Task directions: Begin with the first line of the material and write out each line exactly, ending with the line that contains "from mathutils import Vector, Matrix". Pictures are not part of the copy.

Dataset content:
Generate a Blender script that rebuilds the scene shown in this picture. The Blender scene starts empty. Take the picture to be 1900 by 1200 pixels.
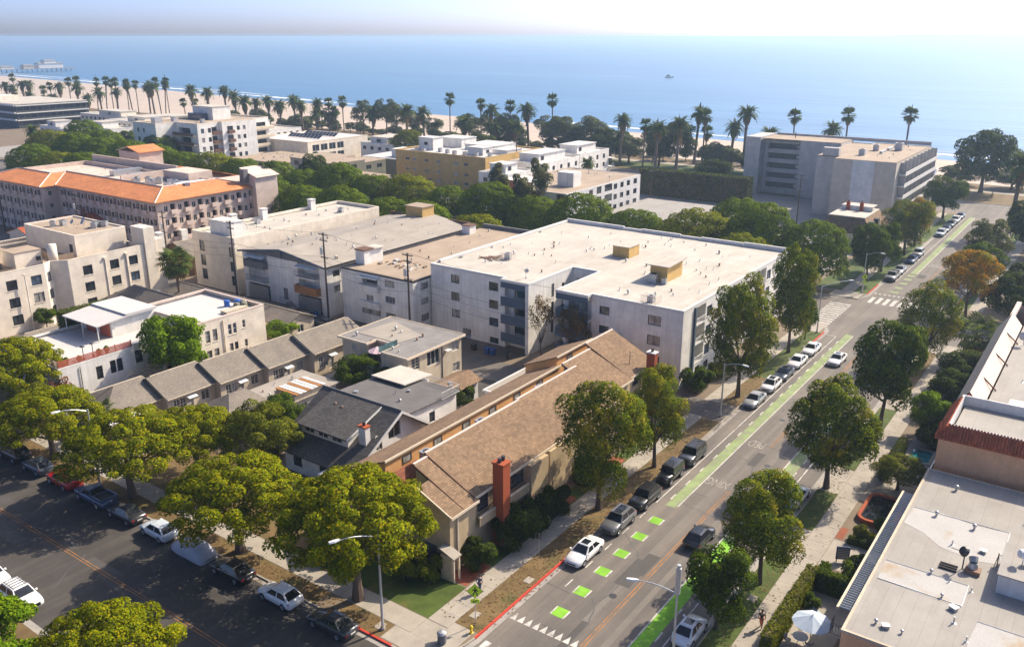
import bpy, math, random
import numpy as np
from mathutils import Vector, Matrix

# ------------------------------------------------------------------ camera, sky, sun, exposure
S = bpy.context.scene
COL = S.collection
R_ = math.radians
CAM_H = 46.0
HAZE_D = 0.00024
F_PX, PITCH, YAW = 1609.62, 0.320937, 0.619096      # focal length in px of a 1900 px wide frame
cd = bpy.data.cameras.new('camera'); cam = bpy.data.objects.new('camera', cd); COL.objects.link(cam)
cd.sensor_width = 36.0; cd.lens = F_PX / 1900.0 * 36.0; cd.clip_start = 0.5; cd.clip_end = 80000
cam.location = (0, 0, CAM_H); cam.rotation_euler = (math.pi / 2 - PITCH, 0, YAW - math.pi / 2)
S.camera = cam
SUN_EL, SUN_AZ = R_(40), R_(110)                   # azimuth clockwise from +Y
W = bpy.data.worlds.new('World'); S.world = W; W.use_nodes = True
wn = W.node_tree; wn.nodes.clear()
sky = wn.nodes.new('ShaderNodeTexSky'); sky.sky_type = 'NISHITA'; sky.sun_disc = False
sky.sun_elevation = SUN_EL; sky.sun_rotation = SUN_AZ; sky.altitude = 20
sky.air_density = 0.25; sky.dust_density = 1.8; sky.ozone_density = 4.0
bg = wn.nodes.new('ShaderNodeBackground'); bg.inputs[1].default_value = 0.15
wo = wn.nodes.new('ShaderNodeOutputWorld')
wn.links.new(sky.outputs[0], bg.inputs[0]); wn.links.new(bg.outputs[0], wo.inputs[0])
sl = bpy.data.lights.new('sun', 'SUN'); sl.energy = 3.3; sl.angle = R_(0.53); sl.color = (1.0, 0.86, 0.66)
so = bpy.data.objects.new('sun', sl); COL.objects.link(so)
sdir = Vector((math.sin(SUN_AZ) * math.cos(SUN_EL), math.cos(SUN_AZ) * math.cos(SUN_EL), math.sin(SUN_EL)))
so.rotation_euler = (-sdir).to_track_quat('-Z', 'Y').to_euler(); so.location = (0, 0, 200)
S.view_settings.view_transform = 'Standard'; S.view_settings.look = 'None'
S.view_settings.exposure = 1.25; S.view_settings.gamma = 1.0
S.cycles.max_bounces = 7; S.cycles.diffuse_bounces = 4; S.cycles.glossy_bounces = 2
S.cycles.transmission_bounces = 3; S.cycles.transparent_max_bounces = 4; S.cycles.volume_bounces = 0
S.cycles.use_denoising = True

# ------------------------------------------------------------------ materials
MATS = {}
def _nt(name):
    m = bpy.data.materials.new(name); m.use_nodes = True; nt = m.node_tree; nt.nodes.clear()
    o = nt.nodes.new('ShaderNodeOutputMaterial'); p = nt.nodes.new('ShaderNodeBsdfPrincipled')
    nt.links.new(p.outputs[0], o.inputs[0]); MATS[name] = m
    return m, nt, p
def _noise(nt, vec, scale, detail=4, rough=.6, stretch=None):
    if stretch:
        mp = nt.nodes.new('ShaderNodeMapping'); mp.inputs['Scale'].default_value = stretch
        nt.links.new(vec, mp.inputs[0]); vec = mp.outputs[0]
    n = nt.nodes.new('ShaderNodeTexNoise'); n.inputs['Scale'].default_value = scale
    n.inputs['Detail'].default_value = detail; n.inputs['Roughness'].default_value = rough
    nt.links.new(vec, n.inputs['Vector']); return n.outputs['Fac']
def _ramp(nt, fac, stops):
    r = nt.nodes.new('ShaderNodeValToRGB'); e = r.color_ramp.elements
    while len(e) < len(stops): e.new(.5)
    for i, (p, c) in enumerate(stops):
        e[i].position = p; e[i].color = (c[0], c[1], c[2], 1)
    nt.links.new(fac, r.inputs[0]); return r.outputs[0]
def _mix(nt, a, b, fac, mode='MIX'):
    m = nt.nodes.new('ShaderNodeMix'); m.data_type = 'RGBA'; m.blend_type = mode
    for sock, v in ((m.inputs[0], fac), (m.inputs[6], a), (m.inputs[7], b)):
        if hasattr(v, 'links'): nt.links.new(v, sock)
        elif isinstance(v, (int, float)): sock.default_value = v
        else: sock.default_value = (v[0], v[1], v[2], 1)
    return m.outputs[2]
def _bump(nt, p, h, strength, dist=.02):
    b = nt.nodes.new('ShaderNodeBump'); b.inputs['Strength'].default_value = strength
    b.inputs['Distance'].default_value = dist
    nt.links.new(h, b.inputs['Height']); nt.links.new(b.outputs[0], p.inputs['Normal'])
def _coord(nt, kind='world'):
    if kind == 'world':
        return nt.nodes.new('ShaderNodeNewGeometry').outputs['Position']
    return nt.nodes.new('ShaderNodeTexCoord').outputs['Object']
def mul(c, k): return tuple(min(1, x * k) for x in c)

def surf(name, col, rough=.85, var=.18, scale=.5, fine=6., stain=None, stain_scale=.25, stain_at=.6,
         streak=0., bump=.15, spec=.25, metal=0., kind='world'):
    """mottled surface: broad tone + fine grain + optional stains and vertical streaks"""
    m, nt, p = _nt(name)
    co = _coord(nt, kind)
    c = _ramp(nt, _noise(nt, co, scale, 5), [(.3, mul(col, 1 - var)), (.72, mul(col, 1 + var * .6))])
    f = _ramp(nt, _noise(nt, co, fine, 3), [(.25, (.86,) * 3), (.75, (1.06,) * 3)])
    c = _mix(nt, c, f, 1.0, 'MULTIPLY')
    if streak:
        s = _ramp(nt, _noise(nt, co, 1.0, 4, .65, (1.6, 1.6, .12)), [(.42, (0, 0, 0)), (.75, (1, 1, 1))])
        c = _mix(nt, c, mul(col, .62), _mul(nt, s, streak))
    if stain:
        s = _ramp(nt, _noise(nt, co, stain_scale, 6, .62), [(stain_at, (0, 0, 0)), (stain_at + .14, (1, 1, 1))])
        c = _mix(nt, c, stain, _mul(nt, s, .75))
    nt.links.new(c, p.inputs['Base Color'])
    p.inputs['Roughness'].default_value = rough; p.inputs['Specular IOR Level'].default_value = spec
    p.inputs['Metallic'].default_value = metal
    if bump: _bump(nt, p, _noise(nt, co, fine * 2, 3), bump)
    return m
def _mul(nt, a, k):
    m = nt.nodes.new('ShaderNodeMath'); m.operation = 'MULTIPLY'
    nt.links.new(a, m.inputs[0])
    if hasattr(k, 'links'): nt.links.new(k, m.inputs[1])
    else: m.inputs[1].default_value = k
    return m.outputs[0]
def membrane(name, col, dirt, rust):
    m, nt, p = _nt(name); co = _coord(nt)
    c = _ramp(nt, _noise(nt, co, .22, 6, .65), [(.3, mul(col, .84)), (.7, mul(col, 1.1))])
    s1 = _ramp(nt, _noise(nt, co, .5, 6, .7, (.35, 1.3, 1)), [(.5, (0, 0, 0)), (.72, (1, 1, 1))]); c = _mix(nt, c, dirt, _mul(nt, s1, .6))
    s2 = _ramp(nt, _noise(nt, co, .16, 7, .7), [(.6, (0, 0, 0)), (.72, (1, 1, 1))]); c = _mix(nt, c, rust, _mul(nt, s2, .55))
    b = nt.nodes.new('ShaderNodeTexBrick'); b.inputs['Scale'].default_value = 1.0; b.inputs['Brick Width'].default_value = 11.0; b.inputs['Row Height'].default_value = 1.05; b.inputs['Mortar Size'].default_value = .022; b.inputs['Color1'].default_value = (1, 1, 1, 1); b.inputs['Color2'].default_value = (.95, .95, .94, 1); b.inputs['Mortar'].default_value = (.82, .80, .77, 1)
    nt.links.new(co, b.inputs['Vector']); c = _mix(nt, c, b.outputs['Color'], 1.0, 'MULTIPLY')
    c = _mix(nt, c, _ramp(nt, _noise(nt, co, 8, 3), [(.25, (.9,) * 3), (.75, (1.05,) * 3)]), 1.0, 'MULTIPLY')
    nt.links.new(c, p.inputs['Base Color']); p.inputs['Roughness'].default_value = .8; p.inputs['Specular IOR Level'].default_value = .25; _bump(nt, p, b.outputs['Fac'], -.25, .02)
def plain(name, col, rough=.5, metal=0., spec=.5, coat=0., emit=None):
    m, nt, p = _nt(name)
    oi = nt.nodes.new('ShaderNodeNewGeometry')
    n = _noise(nt, oi.outputs['Position'], 3.0, 3)
    c = _ramp(nt, n, [(.25, mul(col, .9)), (.75, mul(col, 1.06))])
    nt.links.new(c, p.inputs['Base Color'])
    p.inputs['Roughness'].default_value = rough; p.inputs['Metallic'].default_value = metal
    p.inputs['Specular IOR Level'].default_value = spec
    if coat: p.inputs['Coat Weight'].default_value = coat; p.inputs['Coat Roughness'].default_value = .06
    return m
def shingle(name, col, pitch=.25, dirn='x', var=.22, seam=.55, rough=.9, tile=.35):
    """rows of shingles or tiles: fine courses along the slope + broken vertical joints"""
    m, nt, p = _nt(name)
    co = _coord(nt)
    br = nt.nodes.new('ShaderNodeTexBrick')
    br.inputs['Scale'].default_value = 1.0; br.inputs['Brick Width'].default_value = tile
    br.inputs['Row Height'].default_value = pitch; br.inputs['Mortar Size'].default_value = .016
    br.inputs['Color1'].default_value = (*mul(col, 1 - var), 1); br.inputs['Color2'].default_value = (*mul(col, 1 + var), 1)
    br.inputs['Mortar'].default_value = (*mul(col, seam), 1)
    mp = nt.nodes.new('ShaderNodeMapping')
    if dirn == 'x': mp.inputs['Rotation'].default_value = (0, 0, 0)          # courses run along x
    else: mp.inputs['Rotation'].default_value = (0, 0, R_(90))
    nt.links.new(co, mp.inputs[0]); nt.links.new(mp.outputs[0], br.inputs['Vector'])
    w = _ramp(nt, _noise(nt, co, .35, 5, .65), [(.3, (.8, .8, .82)), (.7, (1.12, 1.1, 1.05))])
    c = _mix(nt, br.outputs['Color'], w, 1.0, 'MULTIPLY')
    nt.links.new(c, p.inputs['Base Color']); p.inputs['Roughness'].default_value = rough
    p.inputs['Specular IOR Level'].default_value = .2
    _bump(nt, p, br.outputs['Fac'], -.5, .03)
    return m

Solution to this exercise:
Generate a Blender script that rebuilds the scene shown in this picture. The Blender scene starts empty. Take the picture to be 1900 by 1200 pixels.
import bpy, math, random
import numpy as np
from mathutils import Vector, Matrix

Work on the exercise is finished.